Beginning Cataloguing Rare Books: Ten Free Resources

With new course Beginning Cataloguing Rare Books launching on Monday, I thought it would be useful to highlight some free resources for cataloguing rare books.

1. Descriptive Cataloging of Rare Materials (Books) (DCRM(B)). The main standard for rare books cataloguing is maintained by the Rare Books and Materials Section (RBMS) of the Association of College & Research Libraries and is available to download in pdf form for free.

2. The English Short Title Catalogue (ESTC). A firm favourite with Beginning Bibliography students and anyone else who researches Early Modern and Eighteenth Century books, the ESTC is available free on the British Library website. Originally the Eighteenth Century Short Title Catalogue (begun in 1980), its coverage was extended from 1987 to include books from the beginning of printing in the British Isles (ca. 1472) to 1700. It draws on the work of earlier scholars, incorporating both Pollard and Redgrave and Wing, as well as holdings reported by over 2,000 contributing libraries. There’s an overview of its coverage here.

3. The Incunabula Short Title Catalogue (ISTC). A sister catalogue to the ESTC, as its title suggests the ISTC covers books printed before 1501. Again coordinated by the British Library, contributing libraries cover every corner of the globe, and by August 2016 its website could claim that “The database records nearly every item printed from movable type before 1501, but not material printed entirely from woodblocks or engraved plates.” An extremely useful piece of scholarship, and an indispensable resource for any cataloguer trying to trace a recorded copy of an incunable they are trying to catalogue.

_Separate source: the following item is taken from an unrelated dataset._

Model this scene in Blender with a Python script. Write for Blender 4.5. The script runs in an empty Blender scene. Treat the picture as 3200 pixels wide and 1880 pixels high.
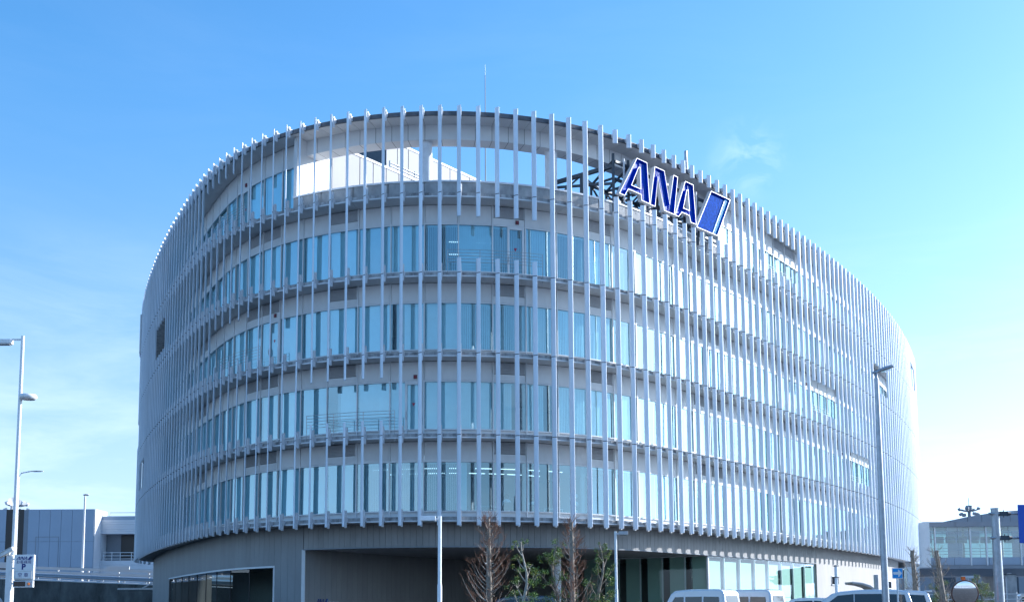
import bpy, math, random
from mathutils import Vector, Matrix

R = math.radians
random.seed(7)
scene = bpy.context.scene
C = scene.collection

# ------------------------------------------------------------------ camera
EYE = 1.0
cam_d = bpy.data.cameras.new("camera")
cam = bpy.data.objects.new("camera", cam_d)
C.objects.link(cam)
cam_d.sensor_fit = 'HORIZONTAL'
cam_d.sensor_width = 36.0
cam_d.lens = 40.06
cam_d.shift_y = 0.1732
cam_d.clip_start = 0.1
cam_d.clip_end = 6000
cam.matrix_world = Matrix.Translation((0, 0, EYE)) @ Matrix.Rotation(R(90 + 6.603), 4, 'X') @ Matrix.Rotation(R(-0.32), 4, 'Z')
scene.camera = cam

# ------------------------------------------------------------------ sky, sun, exposure
SUN_EL = 21.0
SUN_BEARING = 69.0          # clockwise from +Y (the view direction)
WISP = (0.1977, 0.908, 0.3694)
world = bpy.data.worlds.new("World")
scene.world = world
world.use_nodes = True
nt = world.node_tree
nt.nodes.clear()
N = nt.nodes.new
out = N('ShaderNodeOutputWorld')
bg = N('ShaderNodeBackground')
sky = N('ShaderNodeTexSky')
sky.sky_type = 'NISHITA'
sky.sun_disc = False
sky.sun_elevation = R(SUN_EL)
sky.sun_rotation = R(SUN_BEARING)
sky.air_density = 1.0
sky.dust_density = 0.9
sky.ozone_density = 3.0
bg.inputs['Strength'].default_value = 0.15
# thin high cloud: a noise veil over the whole sky, thicker towards the horizon
geo = N('ShaderNodeNewGeometry')
tc = N('ShaderNodeTexCoord')
mp = N('ShaderNodeMapping')
mp.inputs['Scale'].default_value = (1.6, 1.6, 7.0)
mp.inputs['Rotation'].default_value = (0.12, -0.25, 0.6)
nz = N('ShaderNodeTexNoise')
nz.inputs['Scale'].default_value = 2.2
nz.inputs['Detail'].default_value = 9
nz.inputs['Roughness'].default_value = 0.62
nz.inputs['Distortion'].default_value = 0.6
cr = N('ShaderNodeValToRGB')
cr.color_ramp.elements[0].position = 0.44
cr.color_ramp.elements[0].color = (0, 0, 0, 1)
cr.color_ramp.elements[1].position = 0.80
cr.color_ramp.elements[1].color = (1, 1, 1, 1)
sep = N('ShaderNodeSeparateXYZ')
mr = N('ShaderNodeMapRange')
mr.inputs['From Min'].default_value = 0.0
mr.inputs['From Max'].default_value = 0.32
mr.inputs['To Min'].default_value = 0.85
mr.inputs['To Max'].default_value = 0.03
mul = N('ShaderNodeMath'); mul.operation = 'MULTIPLY'
mix = N('ShaderNodeMixRGB')
mix.inputs['Color2'].default_value = (4.9, 5.5, 6.2, 1)
tint = N('ShaderNodeHueSaturation')
tint.inputs['Saturation'].default_value = 1.23
tint.inputs['Value'].default_value = 1.16
tint.inputs['Hue'].default_value = 0.497
L = nt.links.new
L(tc.outputs['Generated'], mp.inputs['Vector'])
L(mp.outputs['Vector'], nz.inputs['Vector'])
L(nz.outputs['Fac'], cr.inputs['Fac'])
L(tc.outputs['Generated'], sep.inputs['Vector'])
L(sep.outputs['Z'], mr.inputs['Value'])
L(cr.outputs['Color'], mul.inputs[0])
L(mr.outputs['Result'], mul.inputs[1])
L(mul.outputs['Value'], mix.inputs['Fac'])
L(sky.outputs['Color'], tint.inputs['Color'])
# the air whitens towards the horizon, all round
hz = N('ShaderNodeMapRange')
hz.inputs['From Min'].default_value = 0.0
hz.inputs['From Max'].default_value = 0.46
hz.inputs['To Min'].default_value = 0.95
hz.inputs['To Max'].default_value = 0.0
hz.interpolation_type = 'SMOOTHSTEP'
hmix = N('ShaderNodeMixRGB')
hbw = N('ShaderNodeRGBToBW')
hcol = N('ShaderNodeMixRGB'); hcol.blend_type = 'MULTIPLY'
hcol.inputs['Fac'].default_value = 1.0
hcol.inputs['Color2'].default_value = (0.70, 0.96, 1.27, 1)
L(sky.outputs['Color'], hbw.inputs['Color'])
L(hbw.outputs['Val'], hcol.inputs['Color1'])
L(hcol.outputs['Color'], hmix.inputs['Color2'])
L(sep.outputs['Z'], hz.inputs['Value'])
L(hz.outputs['Result'], hmix.inputs['Fac'])
L(tint.outputs['Color'], hmix.inputs['Color1'])
L(hmix.outputs['Color'], mix.inputs['Color1'])
# one small drifting wisp over the roof sign
wd = N('ShaderNodeVectorMath'); wd.operation = 'DISTANCE'
wd.inputs[1].default_value = WISP
wn0 = N('ShaderNodeMapRange'); wn0.interpolation_type = 'SMOOTHSTEP'
wn0.inputs['From Min'].default_value = 0.042; wn0.inputs['From Max'].default_value = 0.0
wn0.inputs['To Min'].default_value = 0.0; wn0.inputs['To Max'].default_value = 1.0
wz = N('ShaderNodeTexNoise'); wz.inputs['Scale'].default_value = 26; wz.inputs['Detail'].default_value = 8; wz.inputs['Roughness'].default_value = 0.6; wz.inputs['Distortion'].default_value = 0.8
wr = N('ShaderNodeMapRange'); wr.inputs['From Min'].default_value = 0.45; wr.inputs['From Max'].default_value = 0.75; wr.inputs['To Max'].default_value = 0.42
wm = N('ShaderNodeMath'); wm.operation = 'MULTIPLY'
wmix = N('ShaderNodeMixRGB'); wmix.inputs['Color2'].default_value = (5.0, 5.8, 6.6, 1)
L(tc.outputs['Generated'], wd.inputs[0]); L(wd.outputs['Value'], wn0.inputs['Value'])
L(tc.outputs['Generated'], wz.inputs['Vector']); L(wz.outputs['Fac'], wr.inputs['Value'])
L(wn0.outputs['Result'], wm.inputs[0]); L(wr.outputs['Result'], wm.inputs[1])
L(wm.outputs['Value'], wmix.inputs['Fac']); L(mix.outputs['Color'], wmix.inputs['Color1'])
L(wmix.outputs['Color'], bg.inputs['Color'])
L(bg.outputs['Background'], out.inputs['Surface'])

sun_d = bpy.data.lights.new("sun", 'SUN')
sun_d.energy = 4.2
sun_d.angle = R(0.53)
sun_d.color = (1.0, 0.975, 0.94)
sun = bpy.data.objects.new("sun", sun_d)
C.objects.link(sun)
sdir = Vector((math.sin(R(SUN_BEARING)) * math.cos(R(SUN_EL)), math.cos(R(SUN_BEARING)) * math.cos(R(SUN_EL)), math.sin(R(SUN_EL))))
sun.rotation_euler = sdir.to_track_quat('Z', 'Y').to_euler()
sun.location = sdir * 300

vs = scene.view_settings
vs.view_transform = 'Standard'
vs.look = 'None'
vs.exposure = 0.84
vs.gamma = 1.0
vs.use_white_balance = True      # the photograph's cool daylight balance
vs.white_balance_temperature = 6100
vs.white_balance_tint = 9
scene.cycles.max_bounces = 7
scene.cycles.transparent_max_bounces = 12
scene.cycles.caustics_reflective = False
scene.cycles.caustics_refractive = False

# ------------------------------------------------------------------ materials
MATS = {}
def pbr(name, col, rough=0.6, metal=0.0, var=0.06, vscale=2.0, bump=0.0, bscale=60.0, streak=0.0, spec=0.5, grime=None, emit=None, coat=0.0):
    m = bpy.data.materials.new(name)
    m.use_nodes = True
    t = m.node_tree
    b = t.nodes['Principled BSDF']
    b.inputs['Roughness'].default_value = rough
    b.inputs['Metallic'].default_value = metal
    b.inputs['Specular IOR Level'].default_value = spec
    b.inputs['Coat Weight'].default_value = coat
    tcx = t.nodes.new('ShaderNodeTexCoord')
    if var > 0:
        mpx = t.nodes.new('ShaderNodeMapping')
        mpx.inputs['Scale'].default_value = (1, 1, 1.0 - 0.93 * streak)
        n1 = t.nodes.new('ShaderNodeTexNoise')
        n1.inputs['Scale'].default_value = vscale
        n1.inputs['Detail'].default_value = 7
        n1.inputs['Roughness'].default_value = 0.65
        r1 = t.nodes.new('ShaderNodeValToRGB')
        r1.color_ramp.elements[0].position = 0.3
        r1.color_ramp.elements[1].position = 0.7
        k = 1 - 2 * var
        g = grime or (col[0] * k, col[1] * k, col[2] * k)
        r1.color_ramp.elements[0].color = (g[0], g[1], g[2], 1)
        r1.color_ramp.elements[1].color = (min(col[0] * (1 + var), 1), min(col[1] * (1 + var), 1), min(col[2] * (1 + var), 1), 1)
        gp = t.nodes.new('ShaderNodeNewGeometry')
        t.links.new(gp.outputs['Position'], mpx.inputs['Vector'])
        t.links.new(mpx.outputs['Vector'], n1.inputs['Vector'])
        t.links.new(n1.outputs['Fac'], r1.inputs['Fac'])
        t.links.new(r1.outputs['Color'], b.inputs['Base Color'])
    else:
        b.inputs['Base Color'].default_value = (col[0], col[1], col[2], 1)
    if bump > 0:
        n2 = t.nodes.new('ShaderNodeTexNoise')
        n2.inputs['Scale'].default_value = bscale
        n2.inputs['Detail'].default_value = 4
        bp = t.nodes.new('ShaderNodeBump')
        bp.inputs['Strength'].default_value = bump
        bp.inputs['Distance'].default_value = 0.02
        t.links.new(tcx.outputs['Object'], n2.inputs['Vector'])
        t.links.new(n2.outputs['Fac'], bp.inputs['Height'])
        t.links.new(bp.outputs['Normal'], b.inputs['Normal'])
    if emit:
        b.inputs['Emission Color'].default_value = (emit[0], emit[1], emit[2], 1)
        b.inputs['Emission Strength'].default_value = emit[3]
    MATS[name] = m
    return m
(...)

4. Material Evidence in Incunabula (MEI). Based on bibliographic records from the ISTC, MEI provides post-production evidence, and so is a wonderful resource for provenance information. Again, contributions have been obtained from a range of international libraries with strong holdings of incunables. Free to search on the CERL website.

5. Heritage of the Printed Book Database (HPB). Another CERL initiative, HPB began life as the Hand Press Book Database and then expanded to cover the period c.1455-c.1830. It is a consolidated catalogue derived from a wide range of contributors, with a list that in itself can be useful if you want to look at holdings of a specific library. The usual caveats for any consolidation apply, but generally its search mechanism works well and it is certainly useful in limiting the dataset to only the handpress period.

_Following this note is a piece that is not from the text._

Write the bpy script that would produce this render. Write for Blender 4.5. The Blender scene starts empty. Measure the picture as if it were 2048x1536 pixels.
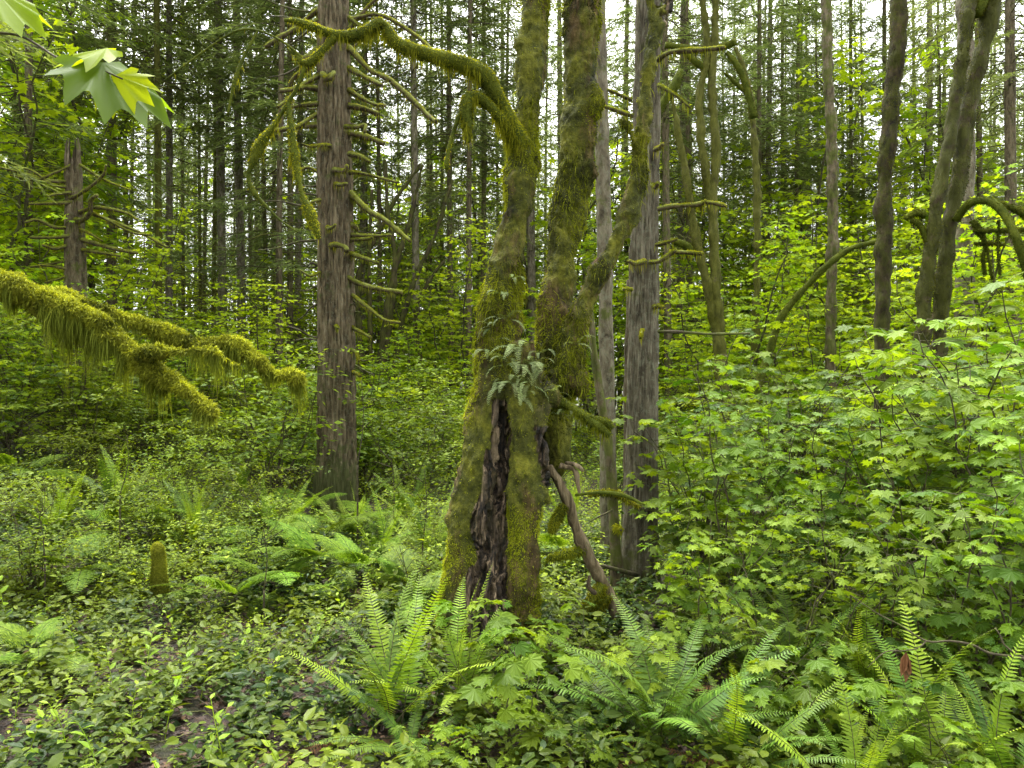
import bpy, math, random
import numpy as np
from math import radians, sin, cos, pi

S = bpy.context.scene
C = S.collection
RN = random.Random(11)
G = np.random.default_rng(5)

# ------------------------------------------------------------------ camera, sky, sun, exposure
F = 1479.1                                   # focal length in photograph pixels (2048 wide)
CH = 1.6
cam = bpy.data.objects.new('camera', bpy.data.cameras.new('camera'))
C.objects.link(cam)
cam.location = (0, 0, CH)
cam.rotation_euler = (radians(90), 0, 0)
cam.data.lens = 26.0
cam.data.sensor_width = 36.0
cam.data.clip_start = 0.05
cam.data.clip_end = 2000
S.camera = cam

SUN_EL, SUN_ROT = radians(60), radians(-18)
w = bpy.data.worlds.new('World')
S.world = w
w.use_nodes = True
nt = w.node_tree
bg = nt.nodes['Background']
sky = nt.nodes.new('ShaderNodeTexSky')
sky.sky_type = 'NISHITA'
sky.sun_disc = False
sky.sun_elevation = SUN_EL
sky.sun_rotation = SUN_ROT
sky.air_density = 1.0
sky.dust_density = 4.0
hs = nt.nodes.new('ShaderNodeHueSaturation')      # overcast: a nearly colourless sky
hs.inputs['Saturation'].default_value = 0.10
hs.inputs['Value'].default_value = 1.0
nt.links.new(sky.outputs[0], hs.inputs['Color'])
nt.links.new(hs.outputs[0], bg.inputs['Color'])
bg.inputs['Strength'].default_value = 0.15

sun = bpy.data.objects.new('sun', bpy.data.lights.new('sun', 'SUN'))
C.objects.link(sun)
sun.data.energy = 1.5
sun.data.angle = radians(50)
sun.data.color = (1.0, 0.97, 0.92)
sun.rotation_euler = (radians(90) - SUN_EL, 0, radians(180) - SUN_ROT)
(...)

6. Jisc Library Hub Discover. For many years, COPAC was the byword in consolidated catalogues in the UK. Rebranded to form part of a suite of offerings from Jisc, Discover brings together catalogue data from research libraries, and is a brilliant way to see if anyone else holds a copy of the item you are cataloguing. Given the large number of libraries who contribute, it is a useful indicator of the rarity of an item. Its Advanced Search options include year published, which is obviously essential if you are looking for a title that is likely to have been republished and reprinted many times over the centuries.

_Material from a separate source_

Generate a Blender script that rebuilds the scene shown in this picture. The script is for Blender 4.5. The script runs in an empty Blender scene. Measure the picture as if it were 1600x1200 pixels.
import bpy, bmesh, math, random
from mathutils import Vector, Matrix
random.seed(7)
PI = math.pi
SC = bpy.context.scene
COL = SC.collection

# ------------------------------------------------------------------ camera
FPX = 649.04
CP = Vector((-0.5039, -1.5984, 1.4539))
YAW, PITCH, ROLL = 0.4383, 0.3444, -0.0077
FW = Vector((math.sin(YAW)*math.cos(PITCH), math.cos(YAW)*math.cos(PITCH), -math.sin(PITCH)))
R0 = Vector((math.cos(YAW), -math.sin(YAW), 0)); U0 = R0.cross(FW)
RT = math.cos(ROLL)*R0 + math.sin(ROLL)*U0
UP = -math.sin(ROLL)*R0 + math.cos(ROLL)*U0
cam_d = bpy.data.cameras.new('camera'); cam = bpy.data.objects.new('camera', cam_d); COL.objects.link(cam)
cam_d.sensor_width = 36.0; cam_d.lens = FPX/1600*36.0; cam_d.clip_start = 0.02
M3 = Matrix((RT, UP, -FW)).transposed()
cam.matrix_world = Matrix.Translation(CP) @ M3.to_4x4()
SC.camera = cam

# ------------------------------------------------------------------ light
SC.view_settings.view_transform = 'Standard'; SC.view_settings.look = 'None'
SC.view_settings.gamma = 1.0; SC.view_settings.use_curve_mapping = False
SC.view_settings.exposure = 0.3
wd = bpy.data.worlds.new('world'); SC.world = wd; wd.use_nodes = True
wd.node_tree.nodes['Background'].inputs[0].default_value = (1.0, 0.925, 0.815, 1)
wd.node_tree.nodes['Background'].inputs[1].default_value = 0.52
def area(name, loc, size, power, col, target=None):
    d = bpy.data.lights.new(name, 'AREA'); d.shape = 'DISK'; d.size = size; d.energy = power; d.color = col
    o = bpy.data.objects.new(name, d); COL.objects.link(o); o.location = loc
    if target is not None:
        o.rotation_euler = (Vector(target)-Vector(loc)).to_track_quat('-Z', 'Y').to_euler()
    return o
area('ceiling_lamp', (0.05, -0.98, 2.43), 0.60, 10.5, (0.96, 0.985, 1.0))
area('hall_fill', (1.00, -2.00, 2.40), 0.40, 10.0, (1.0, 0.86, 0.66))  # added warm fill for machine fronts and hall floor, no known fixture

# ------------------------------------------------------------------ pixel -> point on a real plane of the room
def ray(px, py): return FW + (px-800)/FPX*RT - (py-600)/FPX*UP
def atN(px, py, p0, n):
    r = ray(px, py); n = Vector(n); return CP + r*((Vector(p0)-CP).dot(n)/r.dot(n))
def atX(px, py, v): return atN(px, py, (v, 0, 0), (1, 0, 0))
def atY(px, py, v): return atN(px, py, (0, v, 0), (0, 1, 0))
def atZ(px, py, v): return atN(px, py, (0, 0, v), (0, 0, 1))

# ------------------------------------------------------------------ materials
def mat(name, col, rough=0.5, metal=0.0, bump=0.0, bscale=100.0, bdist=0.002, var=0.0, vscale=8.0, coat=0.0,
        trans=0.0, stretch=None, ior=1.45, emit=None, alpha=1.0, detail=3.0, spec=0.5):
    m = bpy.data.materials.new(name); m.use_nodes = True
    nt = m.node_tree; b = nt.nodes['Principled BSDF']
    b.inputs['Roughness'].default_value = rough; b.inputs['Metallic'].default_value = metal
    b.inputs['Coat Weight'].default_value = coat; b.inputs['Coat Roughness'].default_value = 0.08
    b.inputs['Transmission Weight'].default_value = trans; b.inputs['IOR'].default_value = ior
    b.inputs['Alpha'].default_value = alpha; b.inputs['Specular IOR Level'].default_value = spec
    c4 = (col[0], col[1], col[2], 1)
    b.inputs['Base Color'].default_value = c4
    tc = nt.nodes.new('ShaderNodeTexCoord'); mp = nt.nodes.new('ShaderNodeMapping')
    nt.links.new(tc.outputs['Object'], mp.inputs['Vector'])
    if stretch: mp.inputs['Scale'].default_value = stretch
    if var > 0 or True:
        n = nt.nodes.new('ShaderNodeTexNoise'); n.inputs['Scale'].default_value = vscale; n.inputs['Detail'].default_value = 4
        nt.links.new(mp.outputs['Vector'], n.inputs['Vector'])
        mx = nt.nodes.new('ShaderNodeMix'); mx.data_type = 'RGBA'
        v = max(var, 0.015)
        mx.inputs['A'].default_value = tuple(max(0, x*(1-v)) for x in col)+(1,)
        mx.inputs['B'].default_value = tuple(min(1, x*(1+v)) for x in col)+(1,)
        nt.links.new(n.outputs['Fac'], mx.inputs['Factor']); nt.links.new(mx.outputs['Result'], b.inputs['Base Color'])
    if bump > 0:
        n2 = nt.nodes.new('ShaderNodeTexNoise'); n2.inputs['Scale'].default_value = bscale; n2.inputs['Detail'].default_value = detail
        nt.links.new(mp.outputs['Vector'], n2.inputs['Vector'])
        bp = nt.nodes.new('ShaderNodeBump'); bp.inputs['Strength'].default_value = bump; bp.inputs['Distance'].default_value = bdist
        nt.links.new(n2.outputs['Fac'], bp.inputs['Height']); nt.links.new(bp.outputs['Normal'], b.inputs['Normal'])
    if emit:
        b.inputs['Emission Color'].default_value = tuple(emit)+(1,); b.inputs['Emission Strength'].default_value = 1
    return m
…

7. RBMS Latin Place Names File. Drawing on Peddie’s Place Names in Imprints and Graesse’s Orbis Latinus, as well as several online sources, this useful resource helps cataloguers work out where in the world a Latin name means in modern English. It’s a browsable alphabetical listing, so it is easy to see similar place names.

8. VD-16 and VD-17. Two separate resources covering German holdings from the 16th and 17th centuries. Simple to search even if you don’t have much German, and useful tools.

9. Artists and the Book. Not all rare books are old. I love artists’ books, and the National Art Library has a nice way of presenting its holdings – first through a collections highlights page, from which if you select “Search the Collections” it will take you to a saved search on the V&A Collections database, which you can then explore. In teaching cataloguing artists’ books and other materials (such as exhibition catalogues), I often compare the National Art Library approach with the Tate’s, since both institutions follow international standards but have chosen slightly different options within them.

10. Lists of resources. Several organizations maintain lists of resources for rare books cataloguers, including RBMS’s Web Resources for the Rare Books Cataloger; CERL Resources; and the Historic Library Forum’s Useful Links page (HLF also has a range of publications that are useful, including Cataloguing Hebrew, Cataloguing Latin and Cataloguing Incunables).